Además, y en contra de lo que sucedió en otros tiempos, hoy follar es de pobres, de gente sin recursos ni imaginación, un vicio muy poco sofisticado, puramente elemental, que no aporta ninguna información. Si los reyes de la fornicación son los nómadas africanos, de cueva y taparrabos, es porque cuando se pone el sol no hay ni cines ni teatro, ni libros que leer, ni alta gastronomía, ni tan siquiera malos programas de televisión, y lo que prevalece es lo más básico.

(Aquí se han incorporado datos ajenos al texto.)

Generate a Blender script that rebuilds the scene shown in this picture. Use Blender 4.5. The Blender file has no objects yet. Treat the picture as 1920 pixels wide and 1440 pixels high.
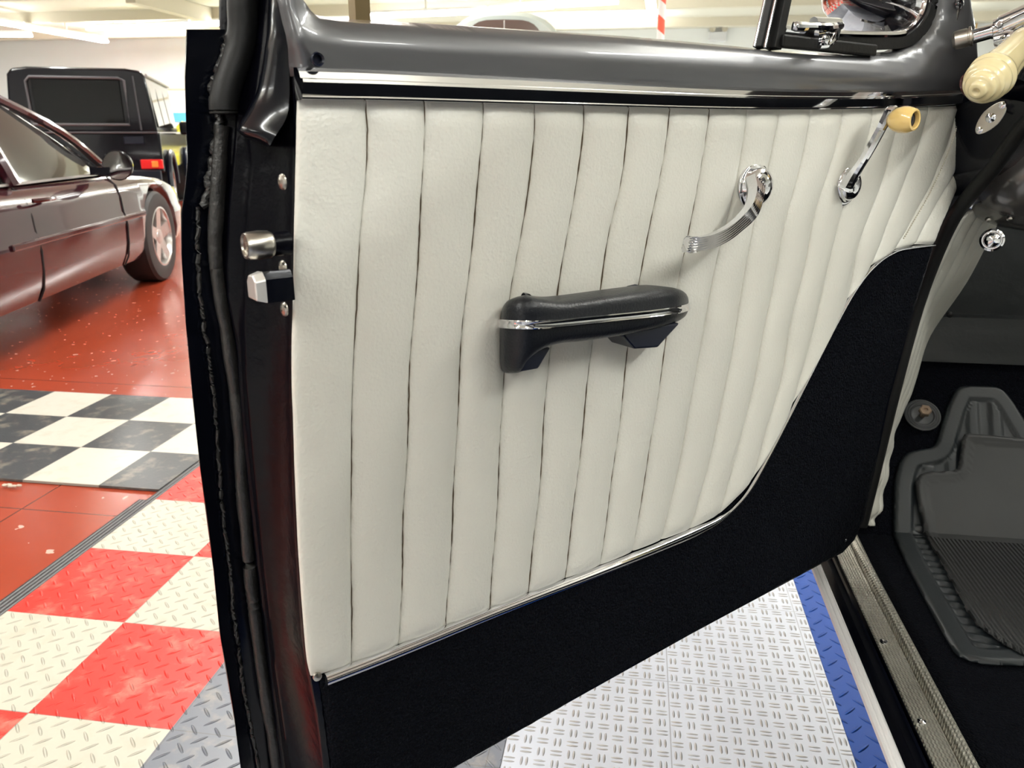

Las copas se toman en amistad, esa franca amistad de los hombres que la mayoría de mujeres no entenderá jamás, y, si luego necesitas algún apaño, para eso existen los teléfonos portátiles, las citas previas, los grandes hoteles y su discreción. Pero los locales de putas, además de innecesariamente caros, son los que sirven los cócteles peores, sin ningún esmero, y sólo están pendientes del negocio de las chicas. «¡Viva Colombia!» Vale, ok. Pero y mi copa, ¿qué?
A Correa no le perdió el lujo, porque el lujo sólo lo conoció haciendo encuestas. A Correa le perdió ser un fantasma y un nuevo rico, que es el modo más inmediato de perderte, sobre todo si lo combinas con corruptelas fanfarronas. El lujo es otra cosa. El lujo es un estilo, un estado del espíritu.
El lujo es a la ostentación lo que la peluca al pelo; el lujo es contrario a la estridencia, a la exhibición, el lujo nada tiene que ver con los grifos de oro y todo depende siempre de la inteligencia. Nada tiene que ver con lo servicial y todo está en la sensibilidad. Putas y relojes son lo contrario del lujo y lo que precisamente identifica a estafadores y farsantes. Carne de cañón de la Guardia Civil y de la Policía Nacional, que reciben notificación cuando uno se excede demasiado.
El lujo es maravilloso, la mejor expresión de la humanidad. Dios salve a la Reina. No lo rebajemos a cuatro matados con algunos billetes de 500.